At least 36 public schools in Northern Virginia fell short of full state accreditation this year, up from 14 last year, a consequence of tougher academic standards and state tests that have been introduced in recent years.

Thirteen schools in Fairfax County and nine in Loudoun County failed to meet the basic academic threshold set by the state, compared with just two in each district last year. Prince William County had four schools on the list, up from three last year, and in Alexandria, the number of schools not fully accredited grew from four to six.

Jefferson-Houston School in Alexandria was the only school in Northern Virginia and one of six in the state whose accreditation was denied.

See the list of schools that fell short of full accreditation here.

The trend was mirrored statewide, with just 77 percent of Virginia’s public schools fully accredited, down from 93 percent last year. The number of schools rated “accredited with warning” — indicative of students missing testing goals in one or more subjects — nearly quadrupled to 395.

Virginia education officials emphasized that the new state tests are much more challenging and that the lower ratings don’t mean that schools are performing worse. New math, reading and science tests introduced over the past two years include more critical-thinking and problem-solving skills, designed to better prepare students for college and careers.
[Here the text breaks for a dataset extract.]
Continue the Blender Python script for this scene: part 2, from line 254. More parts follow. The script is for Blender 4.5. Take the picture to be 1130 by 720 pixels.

“It’s fair to say the floor has been elevated,” David Foster, president of Virginia’s Board of Education, said in an interview. But he emphasized that the new testing goals are still “a floor and not a ceiling.”

“We would like to see more and more students passing these minimum standards,” he said.

School districts across the country are seeing — or expect to see — test scores sink in coming years as they move to align their tests with a national approach to academic standards known as the Common Core.

Virginia is one of a few states that has not adopted the Common Core but independently revised its learning standards and assessments.

For Virginia schools to be fully accredited, at least 75 percent of students must pass the reading and writing Standards of Learning tests, and 70 percent must pass state tests in math, science and history. High schools must also meet a target graduation rate.

On the previous tests, the reading and writing benchmark for middle and high schools was 70 percent. And for the third grade, only half of students had to pass the science and history tests previously.

John Torre, a spokesman for Fairfax schools, said temporary declines in pass rates are expected when academic standards are elevated. But math scores improved in the second year after the new test was introduced, he said, and officials expect to see a turnaround in reading, writing and science as well.

Historically, falling short of full accreditation has triggered state reviews and various levels of intervention, including hiring instructional coaches or turnaround partners.

In the future, accreditation status could be used in some new ways, based on laws passed by the General Assembly last year.

The ratings are likely to be a factor in the A to F letter grades for public schools that the school board has been tasked with developing this fall, Foster said.

Schools that are denied accreditation or accredited with warning for three years — a category that includes 19 schools, none of them in Northern Virginia — could be subject to a takeover by a state-level school board.

The so-called Opportunity Educational Institution could take control of the schools at the end of this school year and convert them to charter schools or college laboratory schools.

The status of the state board remains uncertain, however. The Virginia School Boards Association, along with the Norfolk School Board, filed a lawsuit this month in Norfolk Circuit Court challenging the constitutionality of the law. Attorney General Ken Cuccinelli II (R) declined to defend the case.

“The Virginia Constitution states — and the courts have affirmed — that the supervision of public schools must remain with their local school districts,” said Cuccinelli’s spokesman, Brian J. Gottstein.

J. Tucker Carlson, spokesman for Gov. Robert F. McDonnell (R), who championed the law, said the governor is obtaining outside counsel to defend it.

At Jefferson-Houston, scores improved in three subjects but dropped on the new reading test. Overall, the school still fell far short of the necessary benchmarks to earn accreditation.

Natalie Mitchell, director of Title I programs for Alexandria City Schools, said the school will continue to carry out the changes it has put in place this year as it tries to reach state goals.